• **Your instructions**:
Give back the full material, exactly as it reads.

• **Data section**:
--- begin ---

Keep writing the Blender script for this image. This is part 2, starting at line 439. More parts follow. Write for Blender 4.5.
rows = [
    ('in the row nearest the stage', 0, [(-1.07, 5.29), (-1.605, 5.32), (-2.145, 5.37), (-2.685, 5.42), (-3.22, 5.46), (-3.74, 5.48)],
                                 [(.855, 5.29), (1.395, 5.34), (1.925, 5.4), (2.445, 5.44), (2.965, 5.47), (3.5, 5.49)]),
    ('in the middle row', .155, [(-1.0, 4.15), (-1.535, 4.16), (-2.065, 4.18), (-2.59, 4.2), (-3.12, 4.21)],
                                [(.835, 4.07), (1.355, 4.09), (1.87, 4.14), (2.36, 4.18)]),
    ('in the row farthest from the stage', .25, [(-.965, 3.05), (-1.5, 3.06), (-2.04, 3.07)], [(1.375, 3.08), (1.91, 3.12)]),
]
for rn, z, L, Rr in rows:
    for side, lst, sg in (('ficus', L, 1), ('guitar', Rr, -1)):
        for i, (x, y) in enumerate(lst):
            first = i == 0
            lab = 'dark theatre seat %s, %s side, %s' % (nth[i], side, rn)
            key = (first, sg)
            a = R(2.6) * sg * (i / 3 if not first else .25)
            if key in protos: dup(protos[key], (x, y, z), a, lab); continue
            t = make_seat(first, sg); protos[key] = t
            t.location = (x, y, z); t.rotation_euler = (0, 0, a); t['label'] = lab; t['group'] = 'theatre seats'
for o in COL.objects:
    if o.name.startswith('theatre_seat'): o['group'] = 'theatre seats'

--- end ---

• **Solution to this problem**:
Keep writing the Blender script for this image. This is part 2, starting at line 439. More parts follow. Write for Blender 4.5.
rows = [
    ('in the row nearest the stage', 0, [(-1.07, 5.29), (-1.605, 5.32), (-2.145, 5.37), (-2.685, 5.42), (-3.22, 5.46), (-3.74, 5.48)],
                                 [(.855, 5.29), (1.395, 5.34), (1.925, 5.4), (2.445, 5.44), (2.965, 5.47), (3.5, 5.49)]),
    ('in the middle row', .155, [(-1.0, 4.15), (-1.535, 4.16), (-2.065, 4.18), (-2.59, 4.2), (-3.12, 4.21)],
                                [(.835, 4.07), (1.355, 4.09), (1.87, 4.14), (2.36, 4.18)]),
    ('in the row farthest from the stage', .25, [(-.965, 3.05), (-1.5, 3.06), (-2.04, 3.07)], [(1.375, 3.08), (1.91, 3.12)]),
]
for rn, z, L, Rr in rows:
    for side, lst, sg in (('ficus', L, 1), ('guitar', Rr, -1)):
        for i, (x, y) in enumerate(lst):
            first = i == 0
            lab = 'dark theatre seat %s, %s side, %s' % (nth[i], side, rn)
            key = (first, sg)
            a = R(2.6) * sg * (i / 3 if not first else .25)
            if key in protos: dup(protos[key], (x, y, z), a, lab); continue
            t = make_seat(first, sg); protos[key] = t
            t.location = (x, y, z); t.rotation_euler = (0, 0, a); t['label'] = lab; t['group'] = 'theatre seats'
for o in COL.objects:
    if o.name.startswith('theatre_seat'): o['group'] = 'theatre seats'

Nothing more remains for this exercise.